Catholic Culture : Commentary: Blog

Catholic Culture : Commentary: Blog: "Mary Ever Virgin Posted Sep. 16, 2008 4:46 PM || by Dr. Jeff Mirus || category Spirituality

One day fairly early in my Catholic teaching career, a student raised a question about the importance of Mary’s virginity, and I responded that the doctrine was very important for this reason: “If Mary had sexual relations prior to the birth of Christ, it would call into question Christ’s Divine paternity.” This exchange took place in an apologetics class I used to teach at Christendom College. During the ensuing discussion, some other students wanted to know what the importance of Mary’s virginity was in partu.

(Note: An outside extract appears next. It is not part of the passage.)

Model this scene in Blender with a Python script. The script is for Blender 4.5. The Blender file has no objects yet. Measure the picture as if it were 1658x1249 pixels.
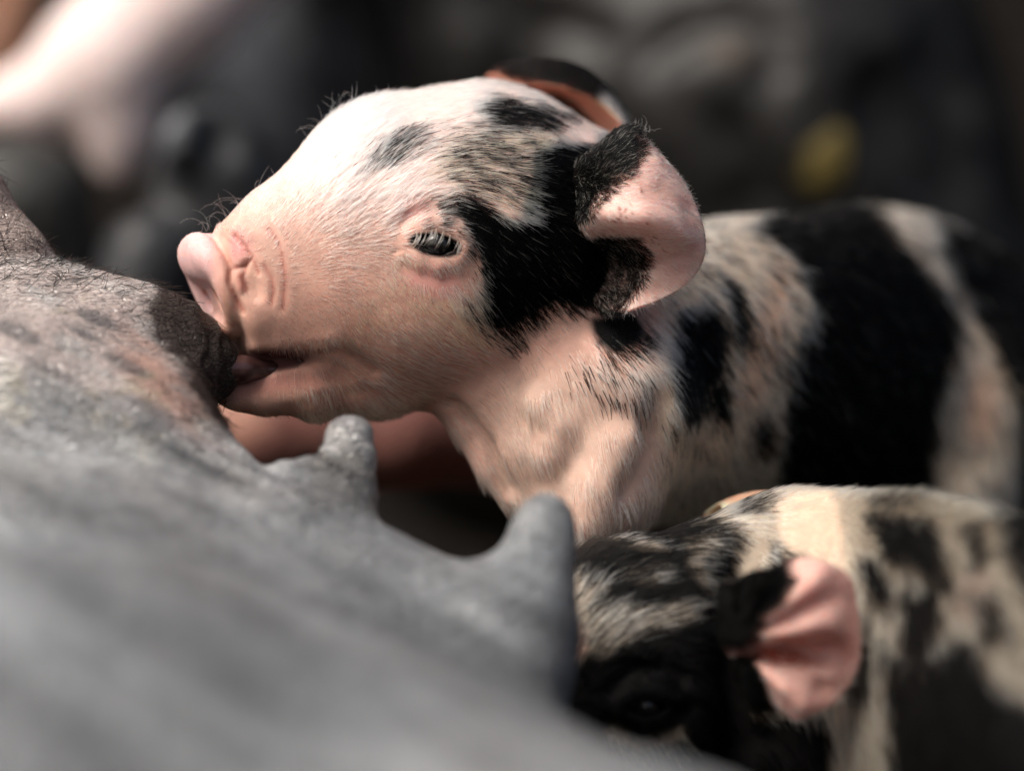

What? Oh, it wasn’t the Latin that troubled me. I simply had always focused on the ante partum and post partum virginity of Mary—her virginity before and after the birth of Christ. It had never occurred to me to think about Mary’s virginity during the birth (in partu). The students, who had all completed Christendom’s first-year course in Catholic doctrine, knew precisely what the Church taught, but wondered about its significance. Their apologetics teacher, who lacked the benefit of a systematic Catholic education, sensed the significance, but didn’t recall the fullness of the Church’s teaching.

Fortunately, I did what any good teacher should do. I neither blustered nor starting spinning out my own opinions about what the Church probably taught, or ought to have taught, and why. I said I wanted to look into it a little more, and we’d take it up again in the next class. The incident took place roughly thirty years ago, but I haven't forgotten what I learned.

The Church teaches that Mary is perpetually virgin, that she retained her virginity before, during and after the birth of Christ, which makes even the physical reality of Christ’s birth in some senses miraculous. The virginity of Mary in both conception and giving birth was at least hinted at in the first chapter of St. Matthew’s gospel, for the evangelist saw the virgin birth as a fulfillment of Isaiah 7:14, which he quotes: “Behold, a virgin shall conceive and bear a son, and his name shall be called Emmanuel” (Mt 1:23, emphasis added). But most of our evidence comes from tradition.

The Eastern Fathers consistently emphasized Mary’s experience of joy and freedom from pain in giving birth to Christ, and the Western Fathers clearly taught Mary’s in partu virginity as a preservation of her bodily integrity and exemption from the ordinary pangs of childbirth. After all, the bringing forth of children in pain was a consequence of the Fall, and both the Fathers and later theologians have specifically seen the virgin birth as one of several signs that Mary was immaculately conceived, and therefore exempt from both concupiscence and the pains of childbirth. Pope St. Leo the Great taught Mary’s virginal conception and virginal birth in 449, and this teaching was adopted at the Council of Chalcedon.

The tradition is universal that Mary remained a virgin, and had no other children, after the birth of Jesus. Tradition holds that the 'brethren' mentioned in Scripture are cousins (the term for 'brethren' was frequently widely applied at that time). The ancient formula for Mary's threefold virginity “ante partum, in partu, post partum” was already well-established by the fourth century. Some theologians, including Protestants such as Martin Luther, have seen a proof text for post partum virginity in Ezekiel 44:2 applied to Mary: “This gate shall remain shut; it shall not be opened, and no one shall enter by it; for the Lord, the God of Israel, has entered by it; therefore it shall remain shut.” Throughout the liturgical and doctrinal tradition of the Church, Our Lady has been frequently referred to as “the glorious ever Virgin Mary.” The phrase appears in the ancient Eucharistic Prayer I, and was reaffirmed very recently at Vatican II.

Mary’s three-fold virginity is not only appropriate to her as the immaculately-conceived Mother of God, but serves as a symbol of the sacramental fruitfulness of the Church’s spiritual motherhood. It also signifies the importance of consecrated virginity and celibacy, through which many devote themselves more wholeheartedly to the service of God. All of this is worth serious meditation: Ante partum, in partu, and post partum—in case you didn’t know."